As the pope says, “Frequently no corrective measures are taken until after people’s health [and the health of Mother Earth] has been irreversibly affected.”

CNI, through continuing dialogue with people who are most suffering from these forms of violence, has come to a comprehensive hilo conductor which confronts violence in all its dimensions. These conversations have resulted in a spirituality of nonviolence as a way of life.

However, the meaning of nonviolence can be misunderstood. For example, nonviolence does not mean passivism as some understand it – an attitude of total non-engagement with the harm being done. Nor is it pacifism – refusal to confront the evil being done. Instead, CNI insists that “nonviolence is a force that resists injustice and violence, a spiritual discipline and a powerful strategy that challenges violence without using violence, transforms conflict, fosters just, peaceful, effective and sustainable resolutions to conflict and seeks the well-being of creation and community.”

CNI is not something new, a sort of popular idea dreamt up by a group of modern-day Catholic activists. It is deeply rooted in Hebrew Scriptures and particularly in the life and teachings of Jesus the Christ. It is a deepening of Catholic Social Teaching. This is detailed in the book Advancing Nonviolence and Just Peace in the Church and the World.

Typically, Pope Francis points to an available way to oppose the monstrous violence afflicting our Common Home – lifestyle choices. He says, “Change in lifestyle could bring about healthy pressure to bear on those who wield political, economic and social power.” 

Or as CNI puts it: What if every U.S. American Catholic – every Catholic worldwide – implemented the pope’s call for conscientious decisions regarding our footprints on Earth?


 Joe Nangle OFM is a Pax Christi USA Ambassador of Peace. As a member of the Assisi Community in Washington, D.C., he is dedicated to simple living and social change. Joe also serves as the Pastoral Associate for the Latino community at Our Lady Queen of Peace, Arlington, Virginia.

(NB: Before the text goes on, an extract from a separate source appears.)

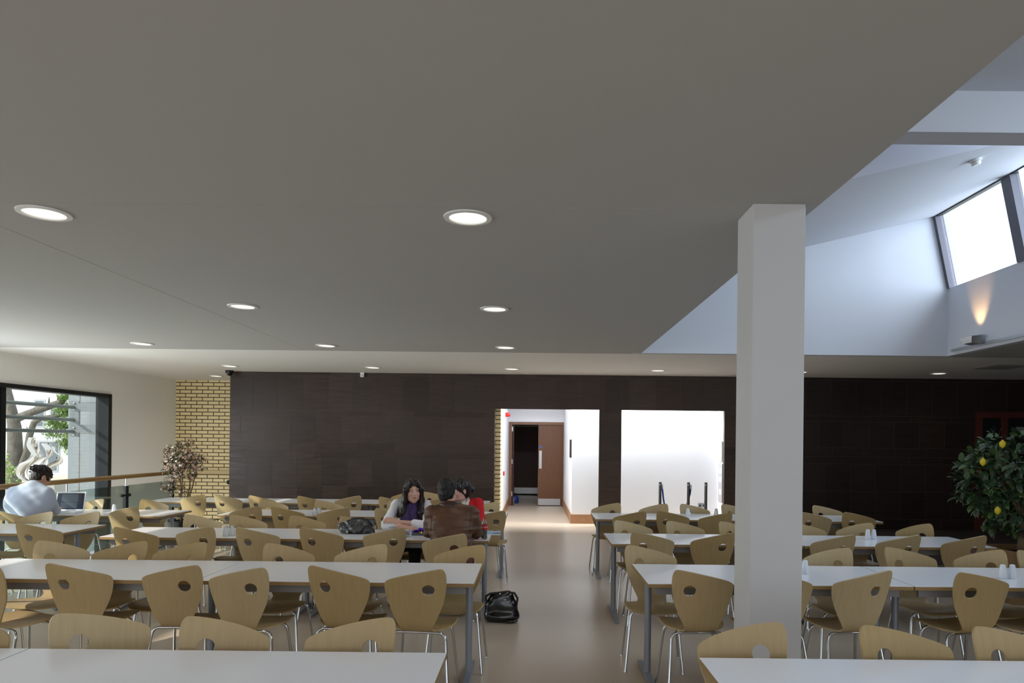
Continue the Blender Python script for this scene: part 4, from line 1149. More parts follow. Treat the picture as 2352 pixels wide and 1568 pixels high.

One thought on “The spirituality of nonviolence as a lifestyle choice

  1. Perhaps it’s quibling to point out that “pacifism” comes from two Latin words, “pax” and “facere”, that is, to make peace. Hence, it seems to me that Joe’s description of nonviolence applies to pacifism. Don Helder Camara, deceased Brazilian Abp, summed it up in his small book “Spiral of Violence”: Oppression, Rebellion, Repression. Pope Paul VI words are most fitting here, “If you want peace, work for justice.” …. Thanks, Joe.